Depuis 2015, EDF est contraint de publier les messages d'activités de ses centrales. "C'est la première fois depuis que les données sont transparentes que la production doit être ralentie en raison de la météo aussi tôt dans l'année. En revanche, c'est tout à fait fréquent durant l'été, notamment dans les centrales en bord du Rhône comme celle du Bugey et de Saint-Alban", poursuit Thibault Laconde.

  • Faut-il craindre un manque d'électricité ?

Une baisse de 10% de la production du réacteur numéro 1 a été constatée lundi soir. Certains sites sont particulièrement touchés par ces épisodes d'été. Selon un rapport de RTE, sur les 14 dernières années, 90% des pertes de production dues aux indisponibilités dites "climatiques" ( liées aux canicules et sécheresses) ont ainsi été concentrées sur 4 des 18 sites.

À l’échelle annuelle, l’énergie perdue correspondant à ces indisponibilités est globalement limitée (moins de 1%, sauf en 2003 marquée par une canicule importante). "La puissance coupée lors de ces aléas climatiques peut toutefois être ponctuellement conséquente", écrit RTE, illustrant avec la canicule de 2019 "ces indisponibilités simultanées ont atteint près de 6 GW (soit environ 10% de la capacité installée)".

Mais avec une sécheresse de plus en plus marquée et le réchauffement climatique, "c'est une certitude, ces interruptions seront de plus en plus nombreuses. D'un côté, l'eau captée sera de plus en plus chaude avec le réchauffement, et donc nécessitera des arrêts plus fréquents. De l'autre, avec des niveaux d'eau plus faibles dans les fleuves, la température maximale sera atteinte plus rapidement", poursuit Tristan Kamin, ingénieur en sûreté nucléaire.

  • Le nucléaire est-il intermittent ?

L'exemple de la centrale de Blaye a permis à Jean-Luc Mélenchon de réaffirmer que le nucléaire est une énergie intermittente. "Dire que le nucléaire est intermittent, alors qu'il y a des interruptions pour maintenance ou aléa climatique, c'est comme dire que le solaire est intermittent car lorsqu'il fait nuit aucune énergie n'est produite, ou l'éolien est intermittent lorsqu'il n'y a pas de vent, c'est changer le sens du mot 'intermittent'", déplore Tristan Kamin.

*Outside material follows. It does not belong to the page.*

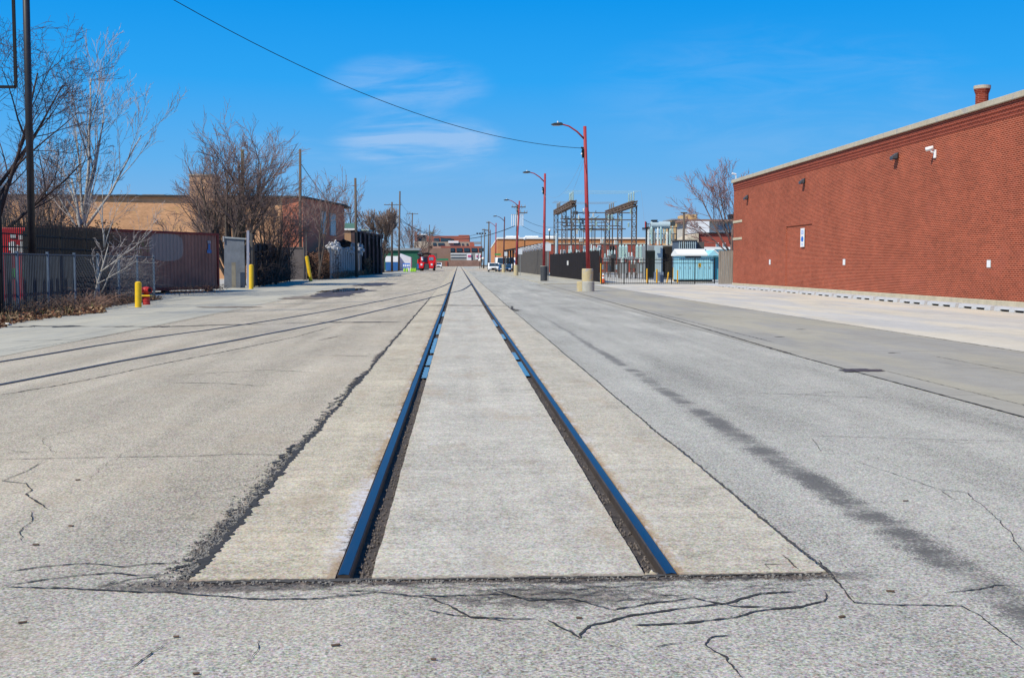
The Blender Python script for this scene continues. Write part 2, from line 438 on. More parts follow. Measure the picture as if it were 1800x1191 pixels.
# main line rails: head, set flush, flangeway on the inner side
for x0, x1, ye in ((-.560, -.500, YS+.045), (.940, 1.001, YS-.005)):
    t = thing('rail', ('left' if x0 < 0 else 'right') + ' rail of the straight track in the slab, polished blue steel', 'rail', (x0, ye, 0), 'straight running rails')
    mb = MB(); ys = yseq(ye, 500, False)
    for y in ys: mb.v += [(x0+.006, y, .010+g(y)), ((x0+x1)/2, y, .0135+g(y)), (x1-.006, y, .010+g(y))]
    for j in range(len(ys)-1):
        for i in range(2): mb.f.append((j*3+i, j*3+i+1, j*3+4+i, j*3+3+i))
    mb.build('rail_head', M_rail, t, smooth=True)
    mb = MB()
    for y in ys: mb.v += [(x0-.002, y, -.04+g(y)), (x0, y, .004+g(y)), (x0+.006, y, .0095+g(y)), (x1-.006, y, .0095+g(y)), (x1, y, .003+g(y)), (x1+.002, y, -.04+g(y))]
    for j in range(len(ys)-1):
        for i in (0, 1, 3, 4): mb.f.append((j*6+i, j*6+i+1, j*6+7+i, j*6+6+i))
    mb.f.append((5, 4, 3, 2, 1, 0)); mb.build('rail_web', M_railside, t)
# loose grit in the flangeways
mb = MB()
for k in range(1100):
    y = YS + .05 + (random.random()**2.2)*22; x = random.choice((rnd(-.48, -.40), rnd(.85, .93))); r = rnd(.003, .009)
    mb.blobm((x, y, -.036), r, k, .5, 3, 5)
tag(mb.build('grit', mat('grit stones', (.15, .125, .11), .9, .5, 60)), 'small loose stones and grit lying in the rail grooves', 'grit', kind='stuff')
tag(MB().blobm((.885, 4.985, -.012), (.034, .022, .026), 4, .3, 8, 12).build('stone', M_slab, smooth=True, origin=(.885,4.985,-.04)), 'pale round stone wedged beside the end of the right rail', 'stone')
# standing water in the grooves
for (xa, xb, segs, lb) in ((-.484, -.402, ((14.1, 15.6), (15.9, 17.6), (18.1, 21.8), (23, 27), (31, 34)), 'left'), (.852, .934, ((14.3, 16.4), (16.8, 18.2), (21.5, 23), (26, 29)), 'right')):
    for i, (a, b_) in enumerate(segs):
        mb = MB(); n = 14
        pts = []
        for k in range(n): y = a+(b_-a)*k/(n-1); pts.append((xa+.012*abs(sin(k*2.1+i)), y))
        for k in range(n): y = b_-(b_-a)*k/(n-1); pts.append((xb-.012*abs(sin(k*1.7+i)), y))
        mb.add([(x, y, -.016) for x, y in pts], [tuple(range(2*n))])
        tag(mb.build('rail_groove_water', M_water), kind='structure')
# diverging track
import bisect
def interp(pts):
    pts = sorted(pts); ys = [p[0] for p in pts]
    def f(y):
        i = min(max(bisect.bisect(ys, y)-1, 0), len(pts)-2)
        (y0, x0), (y1, x1) = pts[i], pts[i+1]; q = (y-y0)/(y1-y0)
        def sl(k):
            k = min(max(k, 0), len(pts)-1); a, b = max(k-1, 0), min(k+1, len(pts)-1)
            return (pts[b][1]-pts[a][1])/(pts[b][0]-pts[a][0])
        m0, m1, h = sl(i)*(y1-y0), sl(i+1)*(y1-y0), q
        return (2*h**3-3*h*h+1)*x0+(h**3-2*h*h+h)*m0+(-2*h**3+3*h*h)*x1+(h**3-h*h)*m1
    return f
def gp(*l): 
    out = []
    for px, py in l: q = G(px, py); out.append((q.y, q.x))
    return out
outer = interp(gp((0, 635.5), (200, 602.5), (400, 574.5), (560, 549), (740, 514), (773.6, 504.7)) + [(88, -.53), (8, -8.2)])
inner = interp(gp((0, 675.5), (200, 636.5), (400, 600), (560, 569), (602, 560), (740, 527.3), (788.7, 515.6), (812, 509.7)) + [(80, .95), (6, -6.9)])
for f_, y0, y1, lb in ((outer, 8, 88, 'upper rail of the branch track curving off to the left edge'), (inner, 6, 80, 'lower rail of the branch track, crossing the left running rail')):
    mb = MB(); mg = MB(); n = 160
    for k in range(n+1):
        y = y0+(y1-y0)*k/n; x = f_(y); zz = g(y)+ (.0125 if x > -1.25 else .004)
        mb.v += [(x-.035, y, zz+.001), (x+.035, y, zz+.001)]; mg.v += [(x+.030, y, zz), (x+.085+.01*sin(k), y, zz)]
        if k: a = 2*(k-1); mb.f.append((a, a+1, a+3, a+2)); mg.f.append((a, a+1, a+3, a+2))
    t = thing('rail', lb, 'rail', (f_(y0), y0, 0), 'branch rails curving left')
    mb.build('rail_head', mat('dull branch rail', (.06, .062, .075), .5, .4, 5, metal=.5), t); mg.build('flangeway', mat('branch groove', (.06, .05, .045), .95, .4, 6), t)
# left pavement, dirt verge
strip('pavement', M_walk, -13.6, -7.1, -30, 175, .004)
strip('verge', M_gravel, -60, -13.6, 48, 400, .0)
strip('pavement', M_walk, -11, -7.1, 175, 500, .004)
# right side
KR = interp([(-30, 5.26), (10, 5.26), (17, 5.28), (26, 5.5), (48, 5.83), (80, 6.0), (500, 6.0)])
strip('gutter', M_gut, 5.26, 5.70, -30, 62, .004)
strip('apron', M_apron, 5.70, 9.2, -30, 62, .004)
strip('lot', M_lot, 9.2, 16.7, -30, 77.6, .006)
strip('walkway', M_walk2, 16.7, 40, -30, 78, .03, thick=.03)
strip('apron', M_apron, 5.26, 9.2, 62, 78, .004)
strip('road', M_asph, 5.26, 6.0, 78, 500, 0)
strip('pavement', M_walk, 6.0, 10.6, 78, 500, .06, thick=.06)
strip('yard', M_gravel, 10.6, 200, 77.9, 178, .01)
strip('yard', M_lot, 10.6, 19, 78.0, 96, .016)

# cracks, seams and a painted pole shadow as thin sheets
def ribbon(mb, pts, wd, jit, z=.0045, seed=0):
    P = [Vector((p[0], p[1])) for p in pts]; out = []
    for i in range(len(P)-1):
        L = (P[i+1]-P[i]).length; st = max(.018, (P[i].y)*.004); n = max(2, int(L/st))
        for k in range(n): out.append(P[i].lerp(P[i+1], k/n))
    out.append(P[-1]); m = len(out); k0 = len(mb.v)
    for i, p in enumerate(out):
        d = (out[min(i+1, m-1)]-out[max(i-1, 0)]); d = d.normalized() if d.length > 0 else Vector((1, 0)); nn = Vector((-d.y, d.x))
        q = Vector((p.x*9, p.y*9, seed)); off = (mnoise.noise(q)+.6*mnoise.noise(q*3.3)+.4*mnoise.noise(q*8))*jit
        wv = wd*(.35+1.1*abs(mnoise.noise(q*2.1+Vector((5, 5, 5))))*1.6)*min(1, (i+1)/6, (m-i)/6)
        wv *= (1.05 if p.y < 5.4 else 1) + abs(d.x)*max(1.05, (min(p.y, 60)-5.2)/3.6)
        c = p + nn*off; a, b = c+nn*wv/2, c-nn*wv/2
        mb.v += [(a.x, a.y, g(a.y)+z), (b.x, b.y, g(b.y)+z)]
        if i: k = k0+2*(i-1); mb.f.append((k, k+1, k+3, k+2))
def cr(mb, pxs, wd=.009, jit=.012, seed=0, z=.0045): ribbon(mb, [G(*p).xy for p in pxs], wd, jit, z, seed)
mb = MB()
CRACKS_SHADOW = [([(8,576),(60,573.5),(160,574)], .11, .02), ([(155,574),(300,574),(400,570.5),(470,570)], .06, .02), ([(560,566),(600,566.5),(705,566)], .06, .015), ([(475,569.5),(560,566)], .02, .02),  # a tapering pole shadow, painted as dark strips across the left pavement
 ([(0,808),(80,806),(230,803),(330,802),(420,798),(515,800)], .008, .006), ([(75,812),(45,829),(4,845),(45,850),(58,861),(44,868),(88,897)], .011, .01),
 ([(55,899),(57,915),(35,935),(37,952)], .010, .01), ([(0,1008),(60,998),(150,990),(220,996),(260,991),(325,990)], .010, .01),
 ([(0,1030),(60,1022),(130,1012),(200,1007),(240,1012),(320,1008)], .010, .01), ([(0,1032),(100,1034),(200,1038),(300,1041),(360,1047),(470,1054),(560,1052),(650,1042),(700,1040)], .011, .012),
 ([(160,1036),(230,1018),(310,1010)], .008, .008), ([(215,1182),(250,1160),(300,1125)], .007, .014), ([(440,1165),(462,1118)], .005, .012),
 ([(650,1040),(720,1046),(760,1052),(830,1086),(960,1090)], .009, .014), ([(960,1090),(1020,1122),(1032,1100),(1100,1085),(1180,1072),(1280,1060),(1330,1044),(1400,1040)], .011, .015),
 ([(860,1034),(930,1056),(1000,1052),(1080,1072),(1130,1062),(1220,1052),(1290,1066),(1370,1068)], .010, .012), ([(1110,1100),(1200,1096),(1290,1086),(1330,1074),(1410,1066),(1450,1057),(1452,1040)], .011, .01),
 ([(1290,1115),(1252,1120),(1240,1134),(1275,1155),(1305,1192)], .010, .012), ([(1140,1137),(1200,1130)], .009, .01), ([(1060,1132),(1100,1140)], .006, .01),
 ([(1480,1032),(1500,1060),(1600,1064),(1690,1065),(1722,1082),(1760,1112),(1800,1142)], .009, .01), ([(1440,985),(1460,1010),(1482,1035)], .02, .012), ([(1660,1042),(1720,1036),(1750,1028),(1800,1030)], .009, .01),
 ([(1500,810),(1570,832),(1650,860),(1700,866),(1745,905),(1770,930),(1800,972)], .006, .014), ([(1400,765),(1600,771),(1800,776)], .006, .008), ([(1425,768),(1445,795)], .005, .01),
 ([(1650,860),(1680,880)], .006, .01), ([(0,618),(84,607),(178,592),(278,573),(355,557),(450,540)], .015, .03), ([(0,694),(100,678),(200,658),(271,642),(400,617),(520,592),(580,575)], .016, .02),
 ([(280,672),(400,674),(470,680)], .008, .012), ([(20,600),(130,597),(190,590)], .016, .02), ([(560,598),(600,590)], .02, .02), ([(560,624),(650,626),(665,624)], .010, .01), ([(560,655),(470,650),(300,660)], .008, .01),
 ([(905,700),(960,698)], .005, .006), ([(1300,690),(1420,694),(1560,700)], .007, .012), ([(920,920),(1000,921)], .004, .004), ([(560,760),(510,790)], .01, .01),
 ([(700,1048),(880,1046),(1000,1060)], .008, .014), ([(740,1070),(790,1080),(900,1092)], .008, .014), ([(150,850),(180,820),(230,790)], .004, .02), ([(100,800),(70,770),(180,745)], .004, .03)]
random.seed(17)
for i, (p, w_, j) in enumerate(CRACKS_SHADOW):
    cr(mb, p, w_*(.72 if w_ < .013 else 1), j, i)
    if w_ < .013:                              # fine side branches
        Q = [G(*q_).xy for q_ in p]
        for a, b in zip(Q, Q[1:]):
            L = (b-a).length
            for k in range(int(L*1.5)):
                q_ = a.lerp(b, random.random()); an = atan2((b-a).y, (b-a).x)+random.choice((-1, 1))*rnd(.35, 1.1); l_ = rnd(.05, .22)*(1+q_.y/14)
                e_ = q_+Vector((cos(an), sin(an)))*l_; e2 = e_+Vector((cos(an+rnd(-.8, .8)), sin(an+rnd(-.8, .8))))*l_*.7
                ribbon(mb, [q_, e_, e2], rnd(.002, .0045), .02, .0045, k+i*7)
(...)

Néanmoins, les rapports de RTE montrent que les coupures en raison des aléas climatiques vont se multiplier d'ici à 2050, sans toutefois faire peser un risque majeur sur l'électricité en France. Des aléas climatiques que les futures centrales devront prendre en compte. Emmanuel Macron a annoncé la construction de 14 réacteurs dont 8 en option.